Sunday, August 22, 2010

The Idler, Monday, May 24

Croke Park moment?

 

A LIONESS hath not whelped in the streets; fierce, fiery warriors did not fight upon the clouds and blood did not drizzle on the capitol … a Super-14 rugby match was played in Soweto at the weekend (Loftus having been commandeered for the Football World Cup) and the world went on as normal.

 

Was this our Croke Park moment? There were fears a few years ago when England played rugby against Ireland at Croke Park, Dublin – normally the home of Gaelic Football – that the historic connotations of the place would overwhelm the goodwill of rugby.

 

They played at Croke Park because the old Lansdowne Road rugby stadium was being rebuilt. Yet Croke Park had been the scene of a ghastly massacre in 1920 when police and the military fired indiscriminately into a football crowd during the Irish struggle for independence.

 

But the match was played and watched in great good spirit.

 

There's certainly a parallel with rugby in Soweto, another history of struggle and atrocity. But it seems we've had our Croke Park moment. And next weekend we'll have another when the Super-14 final is played at the same Orlando stadium.

 

Could it be that the spirit of goodwill and pride generated by the 1995 Rugby World Cup is re-establishing itself against the ravings of certain contemporary politicos? Not before time!

 

Border country

 

READER Ron Johnson is intrigued that I should know about the Scottish town of Hawick, "Queen of a' the Borders", where he was born and grew up. He agrees that our Howick, in the Midlands, is probably a misspelling of the name.

 

"When I was a schoolboy in Hawick – nearly 70 years ago – the Border towns supplied the bulk of the Scottish rugby team, and the Springboks usually had a game in Hawick at Mansfield Park."

 

He attaches a cutting from the Hawick News, referring to the Springbok tour of 1952.

 

"On Friday a Galashiels motorist ran into a snowdrift and ended up in a ditch three miles from Gala on the Peebles road. He signalled a bus hoping for a lift to Galashiels - and found he was in luck. In the bus were the South African rugby team, who were on their way to visit Lyle & Scott's and Pringle's hosiery factories in Hawick. Several husky Springboks got out, picked the car up and put it back on the road while their mates took photographs of this pre-match work-out."

 

I've been to the Scottish borders a couple of times. It's real rugby country, the pubs are full of rugby memorabilia and the rolling hills are very like our own Midlands.

 

Howick simply must be a misspelling of the original, but I've never been able to establish that. Can anyone help?

 

Report cards

 

TEACHERS in the New York City public school system were reprimanded for the following remarks on pupils' report cards:



* Since my last report, your child has reached rock bottom and has started to dig.

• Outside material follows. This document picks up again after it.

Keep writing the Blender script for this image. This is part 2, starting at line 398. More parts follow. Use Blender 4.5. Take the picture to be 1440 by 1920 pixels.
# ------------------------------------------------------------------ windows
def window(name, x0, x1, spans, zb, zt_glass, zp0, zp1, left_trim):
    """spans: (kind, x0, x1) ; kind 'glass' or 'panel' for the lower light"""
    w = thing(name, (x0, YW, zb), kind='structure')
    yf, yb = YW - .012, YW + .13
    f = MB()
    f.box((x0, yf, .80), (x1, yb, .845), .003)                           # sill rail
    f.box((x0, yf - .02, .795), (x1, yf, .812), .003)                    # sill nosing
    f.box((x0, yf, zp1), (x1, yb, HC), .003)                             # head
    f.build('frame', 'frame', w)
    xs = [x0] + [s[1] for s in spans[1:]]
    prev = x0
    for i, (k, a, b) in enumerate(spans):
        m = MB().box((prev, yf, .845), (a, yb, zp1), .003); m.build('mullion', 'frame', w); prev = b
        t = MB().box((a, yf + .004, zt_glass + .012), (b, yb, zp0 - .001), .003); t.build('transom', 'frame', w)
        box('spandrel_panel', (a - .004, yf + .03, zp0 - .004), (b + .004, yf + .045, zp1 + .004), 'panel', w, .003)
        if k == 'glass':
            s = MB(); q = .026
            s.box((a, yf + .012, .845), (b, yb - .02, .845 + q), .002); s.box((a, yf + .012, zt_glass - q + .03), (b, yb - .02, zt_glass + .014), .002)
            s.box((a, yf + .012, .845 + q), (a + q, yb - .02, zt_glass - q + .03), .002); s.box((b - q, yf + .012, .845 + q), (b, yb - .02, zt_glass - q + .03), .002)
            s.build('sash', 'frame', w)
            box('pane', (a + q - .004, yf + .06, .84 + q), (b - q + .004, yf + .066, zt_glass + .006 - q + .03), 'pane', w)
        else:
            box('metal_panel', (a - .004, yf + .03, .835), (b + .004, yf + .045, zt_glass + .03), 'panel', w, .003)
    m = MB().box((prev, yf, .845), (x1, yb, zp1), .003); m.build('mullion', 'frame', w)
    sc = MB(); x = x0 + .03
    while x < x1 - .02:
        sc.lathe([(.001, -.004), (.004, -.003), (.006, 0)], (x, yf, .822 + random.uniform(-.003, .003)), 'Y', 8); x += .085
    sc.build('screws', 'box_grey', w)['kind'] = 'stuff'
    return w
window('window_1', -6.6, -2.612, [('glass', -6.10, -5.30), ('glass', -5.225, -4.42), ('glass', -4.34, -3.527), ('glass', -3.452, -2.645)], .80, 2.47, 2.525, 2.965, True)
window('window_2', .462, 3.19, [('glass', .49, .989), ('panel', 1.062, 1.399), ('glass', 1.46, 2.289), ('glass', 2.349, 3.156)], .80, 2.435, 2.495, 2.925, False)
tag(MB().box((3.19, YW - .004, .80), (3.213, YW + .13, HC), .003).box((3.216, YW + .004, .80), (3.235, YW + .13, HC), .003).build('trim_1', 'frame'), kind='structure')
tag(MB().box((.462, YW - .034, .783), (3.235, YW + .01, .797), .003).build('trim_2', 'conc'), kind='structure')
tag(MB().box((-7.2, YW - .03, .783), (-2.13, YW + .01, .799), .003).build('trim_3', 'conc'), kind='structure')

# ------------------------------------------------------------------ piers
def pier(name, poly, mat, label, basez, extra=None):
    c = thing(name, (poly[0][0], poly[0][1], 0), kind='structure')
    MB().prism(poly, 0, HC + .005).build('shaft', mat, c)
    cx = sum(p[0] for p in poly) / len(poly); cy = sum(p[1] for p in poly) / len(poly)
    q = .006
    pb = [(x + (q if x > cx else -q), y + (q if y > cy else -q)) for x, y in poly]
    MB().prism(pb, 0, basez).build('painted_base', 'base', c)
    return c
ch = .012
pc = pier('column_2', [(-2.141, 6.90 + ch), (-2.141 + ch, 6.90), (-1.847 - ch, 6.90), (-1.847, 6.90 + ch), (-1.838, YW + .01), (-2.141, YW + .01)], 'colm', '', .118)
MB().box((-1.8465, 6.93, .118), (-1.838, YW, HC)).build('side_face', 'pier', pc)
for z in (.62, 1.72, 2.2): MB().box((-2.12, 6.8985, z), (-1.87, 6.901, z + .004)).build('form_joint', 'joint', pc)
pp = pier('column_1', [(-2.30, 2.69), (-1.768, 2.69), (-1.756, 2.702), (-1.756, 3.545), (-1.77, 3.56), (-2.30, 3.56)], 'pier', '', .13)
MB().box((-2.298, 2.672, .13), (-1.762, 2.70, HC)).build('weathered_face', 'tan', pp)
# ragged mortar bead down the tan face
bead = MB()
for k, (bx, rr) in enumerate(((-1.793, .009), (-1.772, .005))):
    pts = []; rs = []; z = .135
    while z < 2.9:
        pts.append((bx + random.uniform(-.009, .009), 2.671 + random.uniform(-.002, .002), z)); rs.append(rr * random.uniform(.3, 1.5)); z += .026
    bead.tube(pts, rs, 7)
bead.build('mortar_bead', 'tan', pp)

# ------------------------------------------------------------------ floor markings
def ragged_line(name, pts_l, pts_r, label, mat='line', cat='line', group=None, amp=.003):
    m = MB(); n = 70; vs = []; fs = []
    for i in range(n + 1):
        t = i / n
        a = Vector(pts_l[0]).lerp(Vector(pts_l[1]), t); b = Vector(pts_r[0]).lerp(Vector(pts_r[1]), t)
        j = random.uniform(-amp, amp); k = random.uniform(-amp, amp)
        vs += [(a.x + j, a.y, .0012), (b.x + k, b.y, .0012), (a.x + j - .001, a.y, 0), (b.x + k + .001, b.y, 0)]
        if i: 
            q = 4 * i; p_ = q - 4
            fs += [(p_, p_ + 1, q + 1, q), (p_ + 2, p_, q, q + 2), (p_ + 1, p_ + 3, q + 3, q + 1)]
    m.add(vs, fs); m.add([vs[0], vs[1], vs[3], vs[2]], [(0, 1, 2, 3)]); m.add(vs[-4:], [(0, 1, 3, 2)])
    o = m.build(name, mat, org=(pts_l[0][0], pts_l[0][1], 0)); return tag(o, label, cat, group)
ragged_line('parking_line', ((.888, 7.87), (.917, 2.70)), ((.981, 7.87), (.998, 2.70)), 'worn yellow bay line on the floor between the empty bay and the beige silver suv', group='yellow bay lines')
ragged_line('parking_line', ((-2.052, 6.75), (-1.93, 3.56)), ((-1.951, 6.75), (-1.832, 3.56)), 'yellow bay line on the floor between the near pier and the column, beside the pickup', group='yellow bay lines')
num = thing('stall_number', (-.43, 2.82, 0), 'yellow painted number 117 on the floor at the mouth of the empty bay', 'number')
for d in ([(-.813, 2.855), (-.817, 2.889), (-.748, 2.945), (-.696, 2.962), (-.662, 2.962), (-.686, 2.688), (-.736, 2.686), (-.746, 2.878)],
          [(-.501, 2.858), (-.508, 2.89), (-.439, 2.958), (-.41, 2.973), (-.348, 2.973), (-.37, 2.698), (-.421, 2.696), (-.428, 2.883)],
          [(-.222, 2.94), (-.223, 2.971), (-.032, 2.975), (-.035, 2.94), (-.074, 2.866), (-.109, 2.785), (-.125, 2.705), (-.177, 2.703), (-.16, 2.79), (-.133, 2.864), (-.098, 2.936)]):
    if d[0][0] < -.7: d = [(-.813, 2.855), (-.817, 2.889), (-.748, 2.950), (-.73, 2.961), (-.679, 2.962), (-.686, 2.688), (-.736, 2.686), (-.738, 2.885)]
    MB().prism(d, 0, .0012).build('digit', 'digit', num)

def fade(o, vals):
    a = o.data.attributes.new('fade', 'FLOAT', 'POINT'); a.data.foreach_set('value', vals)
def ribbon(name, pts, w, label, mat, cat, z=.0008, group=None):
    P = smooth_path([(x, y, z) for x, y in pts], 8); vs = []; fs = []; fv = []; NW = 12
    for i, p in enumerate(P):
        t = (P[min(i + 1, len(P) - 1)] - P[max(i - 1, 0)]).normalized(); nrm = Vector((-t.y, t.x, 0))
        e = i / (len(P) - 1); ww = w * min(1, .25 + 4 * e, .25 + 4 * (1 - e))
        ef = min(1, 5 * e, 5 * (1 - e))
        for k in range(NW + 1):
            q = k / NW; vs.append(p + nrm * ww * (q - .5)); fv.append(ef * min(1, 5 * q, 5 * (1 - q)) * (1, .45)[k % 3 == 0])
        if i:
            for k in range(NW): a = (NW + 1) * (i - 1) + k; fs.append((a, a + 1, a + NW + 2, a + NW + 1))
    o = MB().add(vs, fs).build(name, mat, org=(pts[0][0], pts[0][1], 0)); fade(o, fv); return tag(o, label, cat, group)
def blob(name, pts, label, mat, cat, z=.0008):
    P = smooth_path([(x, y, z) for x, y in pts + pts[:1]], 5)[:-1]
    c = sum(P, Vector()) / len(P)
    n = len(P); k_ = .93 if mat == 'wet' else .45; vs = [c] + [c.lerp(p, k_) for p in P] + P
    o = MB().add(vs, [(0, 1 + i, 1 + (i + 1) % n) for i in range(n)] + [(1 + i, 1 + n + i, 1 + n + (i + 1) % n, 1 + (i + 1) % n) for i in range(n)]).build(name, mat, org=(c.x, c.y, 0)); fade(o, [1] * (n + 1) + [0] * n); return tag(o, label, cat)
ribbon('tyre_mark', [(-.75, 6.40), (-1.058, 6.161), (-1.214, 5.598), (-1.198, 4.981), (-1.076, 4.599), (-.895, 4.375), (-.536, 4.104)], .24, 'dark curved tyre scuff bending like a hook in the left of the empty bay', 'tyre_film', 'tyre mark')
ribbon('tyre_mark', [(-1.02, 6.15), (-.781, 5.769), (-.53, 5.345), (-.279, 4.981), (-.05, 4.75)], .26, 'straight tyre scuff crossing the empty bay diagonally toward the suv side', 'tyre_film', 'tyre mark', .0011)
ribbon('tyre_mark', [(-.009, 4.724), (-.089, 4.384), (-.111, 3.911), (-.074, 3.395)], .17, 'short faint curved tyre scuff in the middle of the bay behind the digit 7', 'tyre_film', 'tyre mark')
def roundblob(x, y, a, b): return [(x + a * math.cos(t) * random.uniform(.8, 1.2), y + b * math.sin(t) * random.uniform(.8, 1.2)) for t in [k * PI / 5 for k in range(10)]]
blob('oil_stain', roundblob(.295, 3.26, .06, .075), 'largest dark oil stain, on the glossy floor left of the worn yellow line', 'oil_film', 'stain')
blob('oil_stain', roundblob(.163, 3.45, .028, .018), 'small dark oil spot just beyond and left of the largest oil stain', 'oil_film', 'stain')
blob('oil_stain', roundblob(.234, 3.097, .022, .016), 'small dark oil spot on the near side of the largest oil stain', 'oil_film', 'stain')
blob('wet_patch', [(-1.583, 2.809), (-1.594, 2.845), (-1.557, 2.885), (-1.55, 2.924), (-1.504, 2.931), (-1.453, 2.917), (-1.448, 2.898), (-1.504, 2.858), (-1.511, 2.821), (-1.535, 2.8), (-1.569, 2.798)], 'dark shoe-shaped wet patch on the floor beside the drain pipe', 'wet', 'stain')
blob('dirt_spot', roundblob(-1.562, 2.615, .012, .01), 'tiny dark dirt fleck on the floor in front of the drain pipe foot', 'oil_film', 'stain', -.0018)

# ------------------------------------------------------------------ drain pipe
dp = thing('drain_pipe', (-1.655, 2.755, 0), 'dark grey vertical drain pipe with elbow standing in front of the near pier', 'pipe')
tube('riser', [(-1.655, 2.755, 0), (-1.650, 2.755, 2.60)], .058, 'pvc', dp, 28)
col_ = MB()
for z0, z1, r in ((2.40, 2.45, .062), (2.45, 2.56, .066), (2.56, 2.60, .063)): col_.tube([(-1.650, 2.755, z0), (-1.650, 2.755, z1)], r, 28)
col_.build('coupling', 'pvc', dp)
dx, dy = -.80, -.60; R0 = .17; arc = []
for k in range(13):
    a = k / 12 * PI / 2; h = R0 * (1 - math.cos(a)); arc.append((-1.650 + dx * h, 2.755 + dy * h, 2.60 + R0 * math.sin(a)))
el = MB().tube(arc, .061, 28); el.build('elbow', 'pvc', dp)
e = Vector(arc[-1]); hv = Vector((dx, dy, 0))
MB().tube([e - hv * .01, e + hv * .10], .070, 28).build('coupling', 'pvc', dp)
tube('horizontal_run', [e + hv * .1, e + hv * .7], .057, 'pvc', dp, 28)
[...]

* I would not allow this student to breed.

·       Your son is depriving a village somewhere of an idiot.

·       The student has a 'full six-pack' but lacks the plastic thing to hold it all together.

·       When your daughter's IQ reaches 50, she should sell.

·       If this student were any more stupid, he'd have to be watered twice a week.

·       It's impossible to believe the sperm that created this child beat a million others.



 

Tailpiece

 

SIX FELLOWS go on a hunting trip, sharing two to a tent. Nobody wants to share with Daryl because he snores so badly. They decide it's fair that each should take a turn at sharing with him.

The first to sleep in Daryl's tent comes to breakfast next morning with his eyes bloodshot. "Daryl snored so loudly, I just sat up and watched him all night."


The next night it's a different chap's turn. Next morning he's a wreck. "Daryl shakes the roof. I just sat and watched him all night."


The third night it's the turn of a burly ex-footballer. He comes to breakfast next morning bright-eyed and bushy-tailed.

 

"How did you manage to sleep?" his friends ask.

 

"We got ready for bed. I tucked Daryl in and kissed him good night.


"Then he sat up and watched me all night."


Last word

 

There are two cardinal sins from which all others spring: Impatience and Laziness.